With properly optimised profiles, your employees can become your greatest asset and spokespeople for your company. Optimised profiles, both those of your company and employees, provide a boost to search result visibility both within the LinkedIn platform and across the web.
Google doesn’t leave LinkedIn out of the page-crawling fun. Google will crawl your employees’ profiles as well as your company’s. So utilise your profiles and update them frequently to emphasise what is important. The most crucial initiative one month may not be the same the next month, so make sure profile summaries and headlines reflect what is most important now, not three months ago.
Another way to get the most out of LinkedIn is through employee amplification.

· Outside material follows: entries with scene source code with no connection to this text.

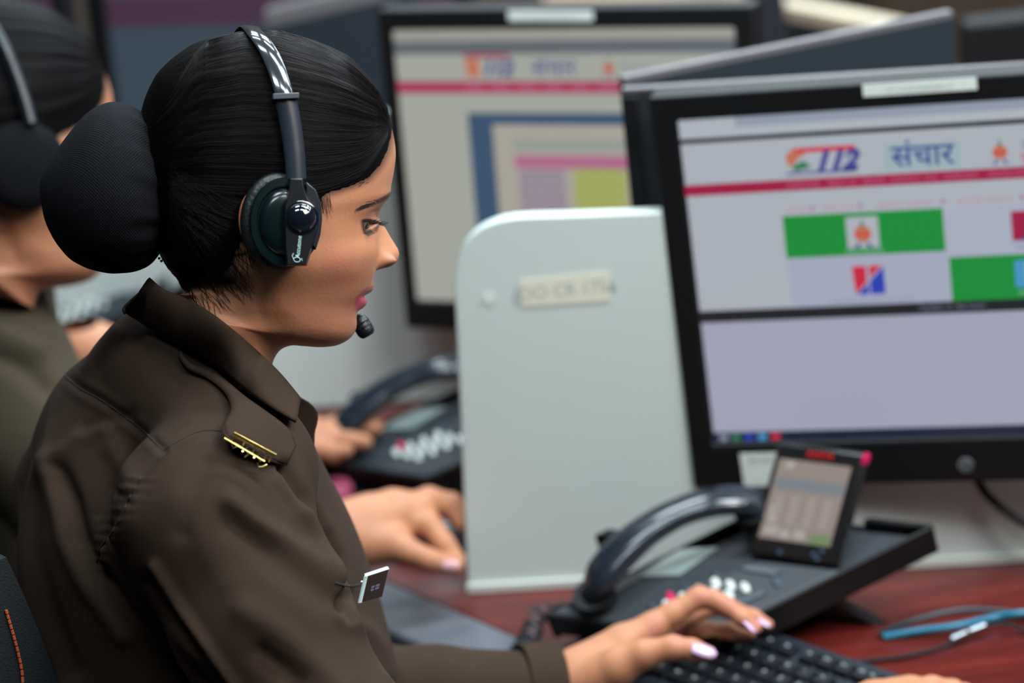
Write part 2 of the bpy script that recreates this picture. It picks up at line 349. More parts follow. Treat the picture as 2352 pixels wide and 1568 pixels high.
g = G(); g.box(np.array([q2[0] + .21, q2[1] - .028, q2[2] - .16]), (.12, 0, 0), (0, .01, 0), (0, 0, .09)); g.build('back_cover', CHAR, bm, bevel=.006)
g = G(); g.tube([np.array([q2[0] + .21, q2[1] + .02, DESK + .012]), np.array([q2[0] + .21, q2[1] + .02, q2[2] - .3])], .022, 12); g.build('neck', BLACK, bm, smooth=True)
g = G(); g.lathe(np.array([q2[0] + .21, q2[1] + .02, DESK + .0005]), Z, [(0, .1), (.01, .1), (.016, .03)], 32); g.build('base', BLACK, bm, smooth=True)

o6 = PZ(200, 800, DESK); q0 = PN(-300, 560, o6, DVn); q1 = PN(480, 560, o6, DVn); zt6 = q1[2]
d6 = empty('desk_divider', o6, 'pale far desk divider glimpsed under the netted hair bun', 'divider')
g = G(); g.prism([np.array([q0[0], q0[1], DESK + .001]), np.array([q0[0], q0[1], zt6]), np.array([q1[0], q1[1], zt6]), np.array([q1[0], q1[1], DESK + .001])], -DVn * .018); g.build('panel', LAM, d6, bevel=.002)
# ------------------------------------------------------------------ monitors
def mon_axes(yaw, tilt, roll):
    n = np.array([-math.sin(yaw) * math.cos(tilt), -math.cos(yaw) * math.cos(tilt), math.sin(tilt)])
    rt = np.array([math.cos(yaw), -math.sin(yaw), 0]); up = np.cross(rt, -n)
    return rt * math.cos(roll) + up * math.sin(roll), up * math.cos(roll) - rt * math.sin(roll), n
def monitor(tl, yaw, tilt, roll, label, draw, w=.474, h=.296, bez=(.021, .021, .020, .034), sticker=None, badge=False, group='office monitors', note=False, foot=.5, arm=None, f=1.0):
    a, b, n = mon_axes(yaw, tilt, roll); tl = CP + (np.asarray(tl) - CP) * f; l, r, t, bt = bez
    S = lambda u, v, k=0.: tl + (a * u - b * v + n * k) * f           # metres from the screen's top left
    c = S(w / 2, h / 2); root = empty('monitor', np.array([c[0], c[1], DESK]) - n * [.10, .10, 0], label, 'monitor', group)
    g = G(); o4 = [S(-l, -t), S(w + r, -t), S(w + r, h + bt), S(-l, h + bt)]; i4 = [S(0, 0), S(w, 0), S(w, h), S(0, h)]
    V = [p + n * .006 for p in o4] + [p + n * .006 for p in i4] + [p + n * .0 for p in i4] + [p - n * .028 for p in o4]
    Fc = [(i, (i + 1) % 4, 4 + (i + 1) % 4, 4 + i) for i in range(4)] + [(4 + i, 4 + (i + 1) % 4, 8 + (i + 1) % 4, 8 + i) for i in range(4)]
    Fc += [((i + 1) % 4, i, 12 + i, 12 + (i + 1) % 4) for i in range(4)] + [(15, 14, 13, 12)]
    g.add(V, Fc); g.build('housing', BLACK, root, bevel=.003)
    g = G(); g.prism([S(w * .2, h * .15, -.028), S(w * .8, h * .15, -.028), S(w * .8, h * .9, -.028), S(w * .2, h * .9, -.028)], -n * .025); g.build('back_cover', CHAR, root, bevel=.006)
    g = G(); mats = [BLACK]
    def rect(u0, v0, u1, v1, m, k=1):
        if m not in mats: mats.append(m)
        g.m = mats.index(m); g.face([S(u0, v1, .0004 * k + .001), S(u1, v1, .0004 * k + .001), S(u1, v0, .0004 * k + .001), S(u0, v0, .0004 * k + .001)])
    def shape(pts, m, k=2):
        if m not in mats: mats.append(m)
        g.m = mats.index(m); g.face([S(u, v, .0004 * k + .001) for u, v in pts][::-1])
    def txt(s, size, u, v, m, k=3, **kw):
        me = text_mesh(s, size * f, S(u, v, .0004 * k + .001), a, b, None, None, None, .0001, **kw); Vv = mesh_np(me)
        if m not in mats: mats.append(m)
        g.m = mats.index(m); g.add(list(Vv), [tuple(p.vertices) for p in me.polygons])
    draw(rect, shape, txt, w, h); g.build('screen', mats, root)
    if sticker:
        u0, v0, u1, v1, rot = sticker
        g = G(); g.prism([S(u0, v0, .0062), S(u1, v0 - rot, .0062), S(u1, v1 - rot, .0062), S(u0, v1, .0062)], n * .0005); st = g.build('sticker', WHITEP, root); st['label'] = 'white paper strip stuck on the top bezel'
        ang = nrm(a * (u1 - u0) + b * rot)
        text_mesh('UP 112 CO POSITION 12', (v1 - v0) * .5, S((u0 + u1) / 2, (v0 + v1) / 2 - rot / 2, .007), ang, np.cross(n, ang), mat('pale_ink', (.5, .6, .6), .6), 'writing', st, .0001)
    if badge:
        g = G(); g.lathe(S(.222, h + bt * .6, .0062), n, [(0, .0072), (.0008, .0072), (.001, .0066)], 28); bd = g.build('maker_badge', mat('badge', (.16, .18, .20), .4, metal=.2), root); bd['label'] = 'round grey maker badge'
        text_mesh('hp', .0125, S(.222, h + bt * .6, .0073), a, b, mat('badge_ink', (.02, .025, .03), .5), 'writing', bd, .0002, shear=.3)
    if note:
        g = G(); g.prism([S(.0235, h + .009, .0066), S(.057, h + .009, .0066), S(.057, h + bt - .001, .0066), S(.0245, h + bt - .001, .0066)], n * .0004); st = g.build('paper_note', WHITEP, root); st['label'] = 'white label on the lower bezel'
        text_mesh('S/N 4127', .006, S(.042, h + .016, .0072), a, b, mat('grey_ink', (.25, .27, .3), .6), 'writing', st, .0001)
    if foot:
        cb = S(w * foot, h * .6, -.05); base = np.array([cb[0], cb[1], DESK]) - n * [.05, .05, 0]
        g = G(); g.tube([base + Z * .012, np.array([base[0], base[1], cb[2]]), cb], .018, 12); g.build('neck', BLACK, root, smooth=True)
        g = G(); g.lathe(base + Z * .0005, Z, [(0, .09), (.008, .09), (.014, .08), (.016, .02)], 36); g.build('base', BLACK, root, smooth=True)
    if arm is not None:
        g = G(); g.lathe(S(w / 2, h / 2, -.053), -n, [(0, .05), (.01, .05), (.012, .02), (.02, .02)], 24); pl = g.build('mount_plate', CHAR, root, smooth=True)
        g = G(); s_ = S(w / 2, h / 2, -.065); t_ = s_ + arm; g.tube([s_, t_], .014, 12); g.build('arm', CHAR, root, smooth=True)
    return root, S, n
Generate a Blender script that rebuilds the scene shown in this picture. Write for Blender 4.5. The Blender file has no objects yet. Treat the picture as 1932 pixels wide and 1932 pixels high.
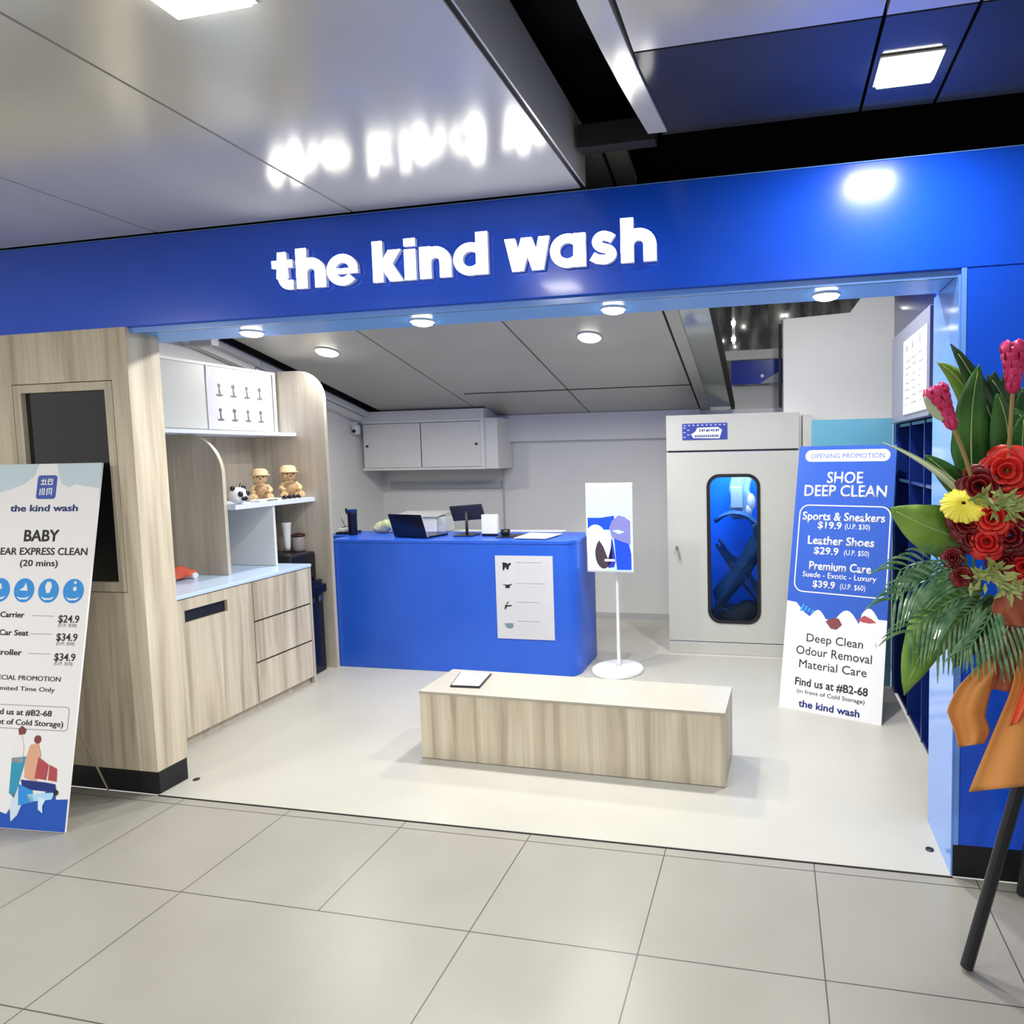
import bpy, bmesh, math, random
from mathutils import Vector, Matrix
random.seed(7)
D = bpy.data
SC = bpy.context.scene
COL = SC.collection
PI = math.pi

# ---------------------------------------------------------------- camera
CX, CY, CZ = -0.6465, -2.5029, 1.6
YAW, PITCH, ROLL, FPX = 0.20173, 0.07087, -0.01968, 1230.13
PX, PY = 966 + 242.34, 966 - 24.21
def _rot():
    cy, sy = math.cos(YAW), math.sin(YAW)
    Rz = Matrix(((cy, sy, 0), (-sy, cy, 0), (0, 0, 1)))
    B = Matrix(((1, 0, 0), (0, 0, -1), (0, 1, 0)))
    cp, sp = math.cos(PITCH), math.sin(PITCH)
    Rx = Matrix(((1, 0, 0), (0, cp, -sp), (0, sp, cp)))
    cr, sr = math.cos(ROLL), math.sin(ROLL)
    Rr = Matrix(((cr, -sr, 0), (sr, cr, 0), (0, 0, 1)))
    return Rr @ Rx @ B @ Rz
RM = _rot()                                     # world -> (right, down, forward)
cam_d = D.cameras.new('camera')
cam = D.objects.new('camera', cam_d)
COL.objects.link(cam)
cw = RM.transposed() @ Matrix(((1, 0, 0), (0, -1, 0), (0, 0, -1)))
cam.matrix_world = Matrix.Translation((CX, CY, CZ)) @ cw.to_4x4()
cam_d.sensor_width = 36
cam_d.lens = FPX / 1932 * 36
cam_d.shift_x = (966 - PX) / 1932
cam_d.shift_y = (PY - 966) / 1932
cam_d.clip_start = 0.05
SC.camera = cam
SC.view_settings.view_transform = 'Standard'
SC.view_settings.look = 'None'
SC.view_settings.gamma = 1
SC.view_settings.use_curve_mapping = False
SC.view_settings.exposure = 0.15
# world: the bright, even light of the mall around the shop
w = D.worlds.new('world'); SC.world = w; w.use_nodes = True
w.node_tree.nodes['Background'].inputs[0].default_value = (1.0, 0.985, 0.96, 1)
w.node_tree.nodes['Background'].inputs[1].default_value = 0.5

def _dir(x, y):
    return RM.transposed() @ Vector(((x - PX) / FPX, (y - PY) / FPX, 1))
def aty(x, y, Y):
    d = _dir(x, y); t = (Y - CY) / d.y
    return Vector((CX, CY, CZ)) + d * t
def atz(x, y, Z=0.0):
    d = _dir(x, y); t = (Z - CZ) / d.z
    return Vector((CX, CY, CZ)) + d * t

# ---------------------------------------------------------------- materials
def mat(name, col, rough=.5, metal=0., emit=0., ecol=None, coat=0., trans=0., ior=1.45, spec=.5, alpha=1.):
    m = D.materials.new(name); m.use_nodes = True
    b = m.node_tree.nodes['Principled BSDF']
    b.inputs['Base Color'].default_value = (*col, 1)
    b.inputs['Roughness'].default_value = rough
    b.inputs['Metallic'].default_value = metal
    b.inputs['Coat Weight'].default_value = coat
    b.inputs['Coat Roughness'].default_value = .08
    b.inputs['Transmission Weight'].default_value = trans
    b.inputs['IOR'].default_value = ior
    b.inputs['Specular IOR Level'].default_value = spec
    b.inputs['Alpha'].default_value = alpha
    if emit:
        b.inputs['Emission Color'].default_value = (*(ecol or col), 1)
        b.inputs['Emission Strength'].default_value = emit
    return m
def noise_mat(name, c1, c2, scale, rough=.5, metal=0., vec=(1, 1, 1), detail=3, bump=0., coat=0., lo=.35, hi=.65, rr=None):
    m = mat(name, c1, rough, metal, coat=coat); nt = m.node_tree; n = nt.nodes; l = nt.links
    b = n['Principled BSDF']
    tc = n.new('ShaderNodeTexCoord'); mp = n.new('ShaderNodeMapping'); mp.inputs['Scale'].default_value = vec
    nz = n.new('ShaderNodeTexNoise'); nz.inputs['Scale'].default_value = scale; nz.inputs['Detail'].default_value = detail
    cr = n.new('ShaderNodeValToRGB')
    cr.color_ramp.elements[0].position = lo; cr.color_ramp.elements[0].color = (*c1, 1)
    cr.color_ramp.elements[1].position = hi; cr.color_ramp.elements[1].color = (*c2, 1)
    l.new(tc.outputs['Object'], mp.inputs[0]); l.new(mp.outputs[0], nz.inputs['Vector'])
    l.new(nz.outputs['Fac'], cr.inputs[0]); l.new(cr.outputs[0], b.inputs['Base Color'])
    if bump:
        bp = n.new('ShaderNodeBump'); bp.inputs['Strength'].default_value = bump
        l.new(nz.outputs['Fac'], bp.inputs['Height']); l.new(bp.outputs[0], b.inputs['Normal'])
    if rr:
        mr = n.new('ShaderNodeMapRange'); mr.inputs['To Min'].default_value = rr[0]; mr.inputs['To Max'].default_value = rr[1]
        l.new(nz.outputs['Fac'], mr.inputs['Value']); l.new(mr.outputs[0], b.inputs['Roughness'])
    return m
def wood_mat(name, c1, c2, c3, rough=.45):
    m = mat(name, c1, rough); nt = m.node_tree; n = nt.nodes; l = nt.links; b = n['Principled BSDF']
    tc = n.new('ShaderNodeTexCoord')
    mp = n.new('ShaderNodeMapping'); mp.inputs['Scale'].default_value = (9, 9, .55)
    nz = n.new('ShaderNodeTexNoise'); nz.inputs['Scale'].default_value = 1.6; nz.inputs['Detail'].default_value = 4; nz.inputs['Distortion'].default_value = .5
    mp2 = n.new('ShaderNodeMapping'); mp2.inputs['Scale'].default_value = (60, 60, 1.6)
    nz2 = n.new('ShaderNodeTexNoise'); nz2.inputs['Scale'].default_value = 1.3; nz2.inputs['Detail'].default_value = 3
    cr = n.new('ShaderNodeValToRGB'); e = cr.color_ramp.elements
    e[0].position = .3; e[0].color = (*c2, 1); e[1].position = .72; e[1].color = (*c3, 1)
    k = e.new(.5); k.color = (*c1, 1)
    mx = n.new('ShaderNodeMix'); mx.data_type = 'RGBA'; mx.blend_type = 'MULTIPLY'; mx.inputs['Factor'].default_value = .35
    mr = n.new('ShaderNodeValToRGB'); mr.color_ramp.elements[0].color = (.7, .68, .64, 1); mr.color_ramp.elements[0].position = .3
    mr.color_ramp.elements[1].color = (1, 1, 1, 1); mr.color_ramp.elements[1].position = .6
    l.new(tc.outputs['Object'], mp.inputs[0]); l.new(mp.outputs[0], nz.inputs['Vector']); l.new(nz.outputs['Fac'], cr.inputs[0])
    l.new(tc.outputs['Object'], mp2.inputs[0]); l.new(mp2.outputs[0], nz2.inputs['Vector']); l.new(nz2.outputs['Fac'], mr.inputs[0])
    l.new(cr.outputs[0], mx.inputs['A']); l.new(mr.outputs[0], mx.inputs['B']); l.new(mx.outputs['Result'], b.inputs['Base Color'])
    return m
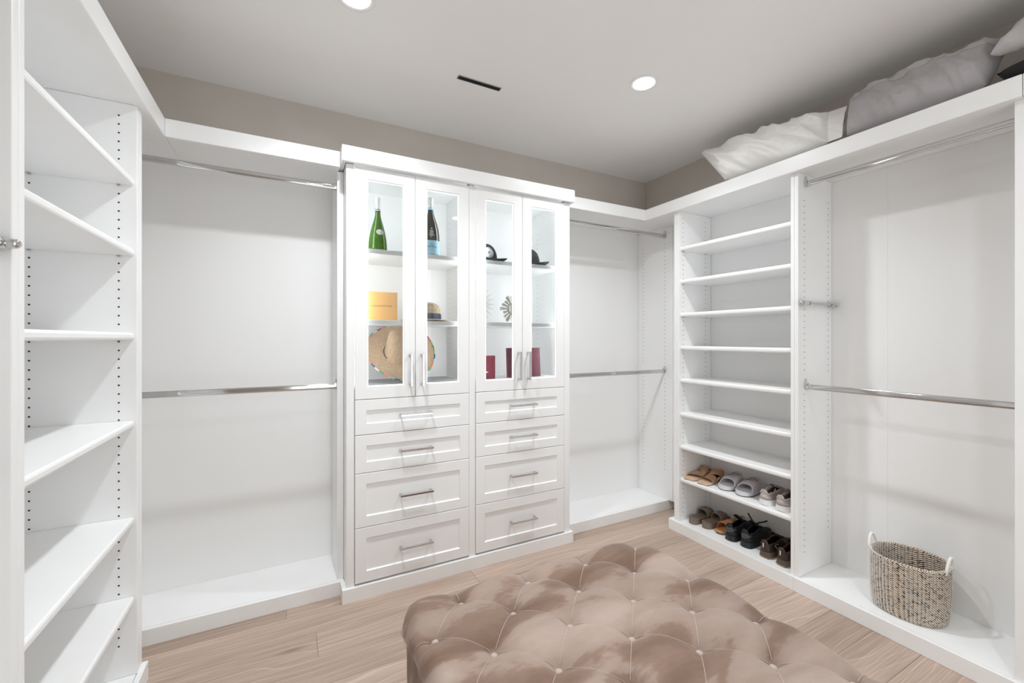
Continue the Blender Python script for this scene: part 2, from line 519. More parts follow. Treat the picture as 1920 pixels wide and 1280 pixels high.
# ---- back-right hanging bay
t = thing('hanging_bay', 'white double-hang closet bay with two chrome rods between the glass-door cabinet and the corner', 'closet', (2.1, 2.5, 0), 'double-hang closet bays')
panel(t, 2.592, 2.622, 2.300, 2.66, BT, VB)
obj('corner_filler', B(2.600, 2.620, 2.0685, 2.2995, BT, VB), M['white'], t)
panel(t, 1.607, 1.63, BFY, 2.66, BT, VB)
obj('back_panel', B(1.607, 2.622, 2.6605, 2.677, BT, VB), M['white_dark'], t)
base_y(t, 1.626, 2.697, 2.335, 2.677)
rod(t, (1.6305, 2.372, 2.120), (2.5915, 2.372, 2.120)); rod(t, (1.6305, 2.372, 1.068), (2.5915, 2.372, 1.068))
pts = pin_col(0.30, 2.09, lambda z: (2.5918, 2.372, z)) + pin_col(0.30, 2.09, lambda z: (2.5918, 2.60, z))
pins(t, [p for p in pts if abs(p[2] - 1.075) > .04], '-X')

# ---- right shoe tower (front X 2.35)
RF = 2.35
t = thing('shoe_tower', 'tall white shelf tower with eight open shelves holding shoes at the bottom', 'shelving', (2.5, 1.66, 0))
panel(t, RF, 2.678, 2.027, 2.047, BT, VB); panel(t, RF, 2.678, 2.0475, 2.068, BT, VB)
panel(t, RF, 2.678, 1.281, 1.30, BT, VB)
obj('back_panel', B(2.680, 2.697, 1.281, 2.068, BT, VB), M['white_dark'], t)
base_x(t, 1.281, 2.104, 2.335, 2.697)
RSZ = (1.947, 1.722, 1.496, 1.270, 1.0465, 0.8157, 0.593, 0.370)
for z in RSZ:
    shelf_edge(t, 2.362, 2.679, 1.3015, 2.0255, z, 0.0255, '-X')
pts = [p for x in (2.392, 2.618) for p in pin_col(0.13, 2.165, lambda z: (x, 2.0268, z)) if clear(p[2], RSZ)]
pins(t, pts, '-Y')
bm = bmesh.new()  # casing round the added opening
for z in RSZ:
    for x in (2.392, 2.618): box(bm, x - .004, x + .004, 2.020, 2.0268, z - .0255 - .0045, z - .0258)
o = obj('shelf_pegs', bm, M['pin'], t); o['kind'] = 'stuff'

# ---- right hanging bay
t = thing('hanging_bay', 'white double-hang closet bay with two chrome rods above the woven basket', 'closet', (2.5, 0.9, 0), 'double-hang closet bays')
panel(t, RF, 2.678, 1.261, 1.2805, BT, VB)
panel(t, RF, 2.678, 0.492, 0.517, BT, VB)
bm = bmesh.new(); box(bm, 2.680, 2.697, 0.492, 1.0123, BT, VB); box(bm, 2.680, 2.697, 1.0127, 1.2805, BT, VB)
obj('back_panel', bm, M['white_dark'], t)
base_x(t, 0.492, 1.2805, 2.335, 2.697)
rod(t, (2.418, 1.2605, 2.139), (2.418, 0.5175, 2.139)); rod(t, (2.418, 1.2605, 1.068), (2.418, 0.5175, 1.068))
pts = [p for x in (2.405, 2.638) for p in pin_col(0.195 if x < 2.5 else 0.28, 2.08, lambda z: (x, 1.2608, z)) if abs(p[2] - 1.08) > .045 and abs(p[2] - 1.507) > .017]
pins(t, pts, '-Y')

# ---- right bay continuing beside the camera
t = thing('hanging_bay', 'white closet bay past the right picture edge, beyond the end panel', 'closet', (2.5, 0.1, 0))
panel(t, RF, 2.678, 0.4665, 0.4915, BT, VB); panel(t, RF, 2.678, -0.30, -0.275, BT, VB)
obj('back_panel', B(2.680, 2.697, -0.30, 0.4915, BT, VB), M['white_dark'], t)
base_x(t, -0.30, 0.4915, 2.335, 2.697)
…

When an employee shares one of your LinkedIn posts, your organic reach will be amplified. Just like Facebook, organic, or unpaid, company page posts rarely show up in the average user’s news feed. However, as soon as someone shares your post, it will show up in a lot more feeds.
So don’t let your greatest potential asset go to waste. Encourage your employees to actively share and engage with your content or work with an agency to set up an employee amplification program that runs with little to no internal effort.